**Given material**.
## begin

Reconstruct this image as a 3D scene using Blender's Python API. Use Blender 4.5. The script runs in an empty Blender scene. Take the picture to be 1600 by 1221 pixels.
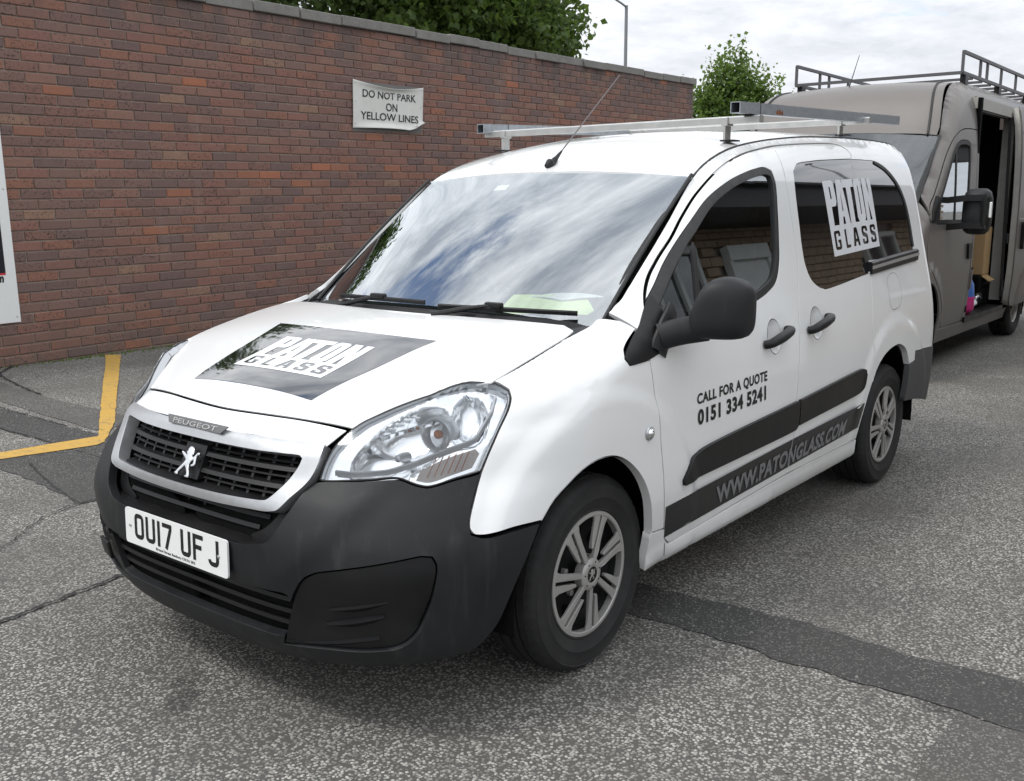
import bpy, bmesh, math, random
import numpy as np
from mathutils import Matrix, Vector
from mathutils.geometry import delaunay_2d_cdt
random.seed(7); rng=np.random.default_rng(11)
SC=bpy.context.scene; COL=SC.collection
# ---------------------------------------------------------------- camera, sky, sun, exposure
def cam_axes(yaw,pit,rol):
    f=np.array([math.cos(yaw)*math.cos(pit),math.sin(yaw)*math.cos(pit),-math.sin(pit)])
    r=np.cross(f,[0,0,1]);r/=np.linalg.norm(r);u=np.cross(r,f)
    return math.cos(rol)*r+math.sin(rol)*u,-math.sin(rol)*r+math.cos(rol)*u,f
CAM_POS=np.array([2.46248514,2.49660174,1.47269173]);CAM_F=1539.1643
CR,CU,CF=cam_axes(math.radians(218.559758),math.radians(10.7957193),math.radians(-0.189070964))
cam=bpy.data.objects.new('camera',bpy.data.cameras.new('camera'));COL.objects.link(cam);SC.camera=cam
cam.data.sensor_width=36;cam.data.lens=36*CAM_F/1600;cam.data.clip_end=2000;cam.data.clip_start=.05
cam.matrix_world=Matrix(((CR[0],CU[0],-CF[0],CAM_POS[0]),(CR[1],CU[1],-CF[1],CAM_POS[1]),(CR[2],CU[2],-CF[2],CAM_POS[2]),(0,0,0,1)))
def to_px(P):
    d=np.atleast_2d(P)-CAM_POS;z=d@CF;return np.stack([800+CAM_F*(d@CR)/z,610.5-CAM_F*(d@CU)/z,z],1)
SUN_EL,SUN_AZ=math.radians(56),math.radians(-28)      # azimuth measured from +x towards +y
W=bpy.data.worlds.new('World');SC.world=W;W.use_nodes=True
nt=W.node_tree;nt.nodes.clear()
def wn(t,**k):
    n=nt.nodes.new(t)
    for a,b in k.items():setattr(n,a,b)
    return n
def wl(a,i,b,j):nt.links.new(a.outputs[i],b.inputs[j])
sky=wn('ShaderNodeTexSky',sky_type='NISHITA',sun_disc=False,sun_elevation=SUN_EL,sun_rotation=math.pi/2-SUN_AZ)
sky.air_density=1;sky.dust_density=1.2
tc=wn('ShaderNodeTexCoord');sx=wn('ShaderNodeSeparateXYZ');wl(tc,'Generated',sx,0)
zz=wn('ShaderNodeMath',operation='ADD');wl(sx,2,zz,0);zz.inputs[1].default_value=.16
zm=wn('ShaderNodeMath',operation='MAXIMUM');wl(zz,0,zm,0);zm.inputs[1].default_value=.05
dv=wn('ShaderNodeVectorMath',operation='DIVIDE');wl(tc,'Generated',dv,0)
cx=wn('ShaderNodeCombineXYZ');[wl(zm,0,cx,i) for i in range(3)];wl(cx,0,dv,1)          # a flat cloud deck
def noise(scale,detail,rough,off,dist=0.):
    m=wn('ShaderNodeMapping');m.inputs['Location'].default_value=off;wl(dv,0,m,0)
    n=wn('ShaderNodeTexNoise');n.inputs['Scale'].default_value=scale;n.inputs['Detail'].default_value=detail;n.inputs['Roughness'].default_value=rough;n.inputs['Distortion'].default_value=dist
    wl(m,0,n,'Vector');return n
CLOUD_OFF=(1.3,9.1,2)
n1=noise(1.35,10,.62,CLOUD_OFF,.2);n2=noise(3.0,10,.64,(7.3,2.2,4),.15)
cov=wn('ShaderNodeValToRGB');wl(n1,'Fac',cov,0);cov.color_ramp.elements[0].position=.325;cov.color_ramp.elements[1].position=.405
shd=wn('ShaderNodeValToRGB');wl(n2,'Fac',shd,0)
e=shd.color_ramp.elements;e[0].position=.36;e[0].color=(5.0,5.4,6.1,1);e[1].position=.63;e[1].color=(13.0,13.2,13.4,1)
zc_=wn('ShaderNodeMath',operation='MAXIMUM');wl(sx,2,zc_,0);zc_.inputs[1].default_value=0.
cie=wn('ShaderNodeMath',operation='MULTIPLY_ADD');wl(zc_,0,cie,0);cie.inputs[1].default_value=.58;cie.inputs[2].default_value=.37   # overcast sky: zenith well over twice the horizon
far=wn('ShaderNodeMapRange');wl(zc_,0,far,'Value');far.inputs['From Min'].default_value=.06;far.inputs['From Max'].default_value=.50;far.inputs['To Min'].default_value=.80;far.inputs['To Max'].default_value=0.
veil=wn('ShaderNodeMix',data_type='RGBA');wl(far,0,veil,0);wl(shd,0,veil,'A');veil.inputs['B'].default_value=(9.9,10.2,10.9,1)   # distant cloud fades into haze
lum=wn('ShaderNodeVectorMath',operation='SCALE');nt.links.new(veil.outputs['Result'],lum.inputs[0]);wl(cie,0,lum,'Scale')
mx=wn('ShaderNodeMix',data_type='RGBA');wl(cov,0,mx,0);wl(sky,0,mx,'A');wl(lum,0,mx,'B')
bg=wn('ShaderNodeBackground');bg.inputs['Strength'].default_value=.14
for l in list(nt.links):pass
nt.links.new(mx.outputs['Result'],bg.inputs['Color'])
wo=wn('ShaderNodeOutputWorld');wl(bg,0,wo,0)
sun=bpy.data.objects.new('sun',bpy.data.lights.new('sun','SUN'));COL.objects.link(sun)
sun.data.energy=1.1;sun.data.angle=math.radians(14);sun.data.color=(1,.96,.90)
sun.rotation_euler=Vector((math.cos(SUN_EL)*math.cos(SUN_AZ),math.cos(SUN_EL)*math.sin(SUN_AZ),math.sin(SUN_EL))).to_track_quat('Z','Y').to_euler()
SC.view_settings.view_transform='Standard';SC.view_settings.look='None';SC.view_settings.exposure=0.58;SC.view_settings.gamma=1;SC.view_settings.use_curve_mapping=False
try:
    SC.cycles.max_bounces=10;SC.cycles.transparent_max_bounces=16;SC.cycles.use_denoising=True
except Exception:pass
# ---------------------------------------------------------------- materials
class M_:
    def __init__(s,name):
        s.m=bpy.data.materials.new(name);s.m.use_nodes=True;s.t=s.m.node_tree;s.b=s.t.nodes['Principled BSDF'];s.o=s.t.nodes['Material Output']
    def n(s,t,**k):
        x=s.t.nodes.new(t)
        for a,b in k.items():setattr(x,a,b)
        return x
    def l(s,a,b):s.t.links.new(a,b)
    def setb(s,**k):
        for a,b in k.items():
            i=s.b.inputs[a.replace('_',' ')];i.default_value=(b if not isinstance(b,tuple) or len(b)==4 else b+(1,))
        return s
    def coord(s,kind='Object'):
        return s.n('ShaderNodeTexCoord').outputs[kind] if kind!='World' else s.n('ShaderNodeNewGeometry').outputs['Position']
    def noise(s,vec,scale,detail=4,rough=.55,dist=0):
        x=s.n('ShaderNodeTexNoise');x.inputs['Scale'].default_value=scale;x.inputs['Detail'].default_value=detail;x.inputs['Roughness'].default_value=rough;x.inputs['Distortion'].default_value=dist
        s.l(vec,x.inputs['Vector']);return x.outputs['Fac']
    def ramp(s,fac,stops,interp='LINEAR'):
        r=s.n('ShaderNodeValToRGB');r.color_ramp.interpolation=interp;e=r.color_ramp.elements
        while len(e)<len(stops):e.new(.5)
        for i,(p,c) in enumerate(stops):
            e[i].position=p;e[i].color=(c,c,c,1) if isinstance(c,(int,float)) else tuple(c)+(1,)
        s.l(fac,r.inputs[0]);return r.outputs[0]
    def mix(s,f,a,b,mode='MIX'):
        x=s.n('ShaderNodeMix',data_type='RGBA',blend_type=mode)
        for i,v in ((0,f),(6,a),(7,b)):
            if isinstance(v,(int,float)):x.inputs[i].default_value=v if i==0 else (v,v,v,1)
            elif isinstance(v,tuple):x.inputs[i].default_value=v if len(v)==4 else v+(1,)
            else:s.l(v,x.inputs[i])
        return x.outputs[2]
    def math(s,op,a,b=0.):
        x=s.n('ShaderNodeMath',operation=op)
        for i,v in ((0,a),(1,b)):
            if isinstance(v,(int,float)):x.inputs[i].default_value=v
            else:s.l(v,x.inputs[i])
        return x.outputs[0]
    def bump(s,h,strength=.3,dist=.01):
        x=s.n('ShaderNodeBump');x.inputs['Strength'].default_value=strength;x.inputs['Distance'].default_value=dist;s.l(h,x.inputs['Height']);s.l(x.outputs[0],s.b.inputs['Normal']);return s
    def col(s,c):s.l(c,s.b.inputs['Base Color']);return s
    def rgh(s,c):s.l(c,s.b.inputs['Roughness']);return s
def simple(name,c,r=.5,metal=0.,coat=0.,spec=.5,var=.12,scale=30,bump=0.,bscale=400):
    m=M_(name);m.setb(Base_Color=c,Roughness=r,Metallic=metal,Coat_Weight=coat,Coat_Roughness=.03);m.b.inputs['Specular IOR Level'].default_value=spec
    v=m.coord();n=m.noise(v,scale,5)
    m.col(m.mix(n,tuple(x*(1-var) for x in c),tuple(min(1,x*(1+var)) for x in c)))
    if r>.2:m.rgh(m.ramp(n,[(.3,max(.02,r*.88)),(.7,min(1,r*1.12))]))
    if bump:m.bump(m.noise(v,bscale,2),bump,.002)
    return m.m
def paint(name,c,dirt,rough=.32,coat=1.):
    m=M_(name);v=m.coord('World');m.setb(Roughness=rough,Coat_Weight=coat,Coat_Roughness=.035)
    n=m.noise(v,2.2,6,.6);sp=m.n('ShaderNodeSeparateXYZ');m.l(v,sp.inputs[0])
    low=m.ramp(sp.outputs[2],[(.25,1.),(.62,0.)])                    # road film thrown up on the lower panels
    k=m.mix(1.,low,m.ramp(n,[(.35,.25),(.7,1.)]),'MULTIPLY')
    base=m.mix(m.ramp(n,[(.4,0.),(.75,.10)]),c,dirt);m.col(m.mix(m.math('MULTIPLY',k,.38),base,dirt))
    m.rgh(m.math('ADD',m.math('MULTIPLY',k,.2),rough));return m.m
def plastic(name,c,rough,bscale=900,streak=True):
    m=M_(name);v=m.coord('World');m.setb(Roughness=rough);m.b.inputs['Specular IOR Level'].default_value=.32
    mp=m.n('ShaderNodeMapping');mp.inputs['Scale'].default_value=(14,14,1.2);m.l(v,mp.inputs[0])
    n=m.noise(mp.outputs[0],1.6,5,.6);a=m.noise(v,5,5)
    cc=m.mix(m.ramp(a,[(.35,0.),(.7,.5)]),c,tuple(x*1.5+.006 for x in c))
    if streak:cc=m.mix(m.ramp(n,[(.56,0.),(.8,.22)]),cc,(.10,.098,.094))
    m.col(cc);m.rgh(m.ramp(a,[(.3,rough*.85),(.7,min(1,rough*1.2))]));m.bump(m.noise(v,bscale,2),.25,.0015);return m.m
MW=paint('white_paint',(.80,.805,.80),(.40,.38,.34))
MBP=plastic('black_textured_plastic',(.011,.012,.0135),.5)
MBP2=plastic('black_smooth_plastic',(.007,.007,.0075),.42,1400,False)
MGP=plastic('grey_faded_plastic',(.06,.06,.062),.6)
MDK=simple('dark_void',(.004,.004,.004),.9,spec=.1)
MRUB=simple('rubber_seal',(.012,.012,.012),.55)
MVIN=simple('gloss_black_vinyl',(.008,.008,.009),.04,coat=1.,spec=.9,var=.05)
MVINT=simple('satin_black_vinyl',(.010,.010,.011),.30,spec=.5)
MLET=simple('silver_vinyl_letters',(.60,.61,.63),.4,spec=.3)
MLETW=simple('white_vinyl_letters',(.72,.74,.76),.35,spec=.4)
MGREY=simple('grey_vinyl_letters',(.16,.16,.165),.4)
MCHR=simple('chrome',(.82,.83,.84),.10,1.,var=.03)
MSAT=simple('satin_silver',(.50,.51,.52),.34,.7,var=.06);MREF=simple('lamp_reflector',(.90,.91,.92),.17,.92,var=.02)
MALU=simple('galvanised_steel',(.42,.45,.48),.42,.85,var=.28,scale=55,bump=.25,bscale=220)
MALU2=simple('mill_aluminium',(.50,.50,.48),.38,.8,var=.2,scale=18)
MALOY=simple('silver_wheel_paint',(.36,.35,.335),.38,.35,var=.1,scale=8)
MWBLK=simple('black_wheel_paint',(.006,.006,.0065),.6,spec=.25)
MPLT=simple('number_plate_white',(.80,.81,.80),.35,var=.03)
MINK=simple('black_ink',(.006,.006,.007),.4)
MPAP=simple('lime_paper',(.74,.90,.36),.7,var=.05,scale=6)
MPAPW=simple('white_paper',(.78,.80,.80),.7,var=.05,scale=6)
MRED=simple('red_print',(.55,.03,.05),.5)
MFIN=simple('fin_plastic',(.010,.010,.011),.8,spec=.12)
MDASH=simple('dashboard_plastic',(.03,.031,.033),.7,bump=.3)
MSEAT=simple('seat_fabric',(.028,.029,.032),.9,bump=.4)
MAMB=simple('amber_lens',(.30,.10,.03),.15)
MRUST=simple('rust',(.22,.07,.03),.9,var=.5,scale=60)
def glass(name,tint,refl_base,refl_gain,ior=1.5,rough=.0):
    """clear sheet: tinted see-through plus a mirror coat that grows towards grazing angles"""
    m=M_(name);t=m.n('ShaderNodeBsdfTransparent');t.inputs[0].default_value=tint+(1,)
    g=m.n('ShaderNodeBsdfGlossy');g.inputs['Roughness'].default_value=rough;g.inputs['Color'].default_value=(.93,.97,1,1)
    f=m.n('ShaderNodeFresnel');f.inputs[0].default_value=ior
    k=m.math('MINIMUM',m.math('ADD',m.math('MULTIPLY',f.outputs[0],refl_gain),refl_base),1.)
    x=m.n('ShaderNodeMixShader');m.l(k,x.inputs[0]);m.l(t.outputs[0],x.inputs[1]);m.l(g.outputs[0],x.inputs[2]);m.l(x.outputs[0],m.o.inputs[0]);return m.m
MGL=glass('windscreen_glass',(.82,.88,.86),.23,1.7)
MGLD=glass('door_glass',(.42,.46,.46),.14,1.9);MGLB=glass('dusty_screen_glass',(.45,.50,.50),.05,1.3)
MLENS=glass('lens_plastic',(.96,.97,.98),.015,.8,rough=.10)
m=M_('privacy_glass');m.setb(Base_Color=(.006,.006,.007),Roughness=.03,Coat_Weight=1.,Coat_Roughness=.02);m.b.inputs['Specular IOR Level'].default_value=.9
m.col(m.mix(m.noise(m.coord('World'),3,3),(.005,.005,.006),(.009,.009,.010)));MPRIV=m.m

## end

**Aim of the task**.
Show all lines from the listing above in which "scene" appears.

**Answer to this exercise**.
Reconstruct this image as a 3D scene using Blender's Python API. Use Blender 4.5. The script runs in an empty Blender scene. Take the picture to be 1600 by 1221 pixels.
SC=bpy.context.scene; COL=SC.collection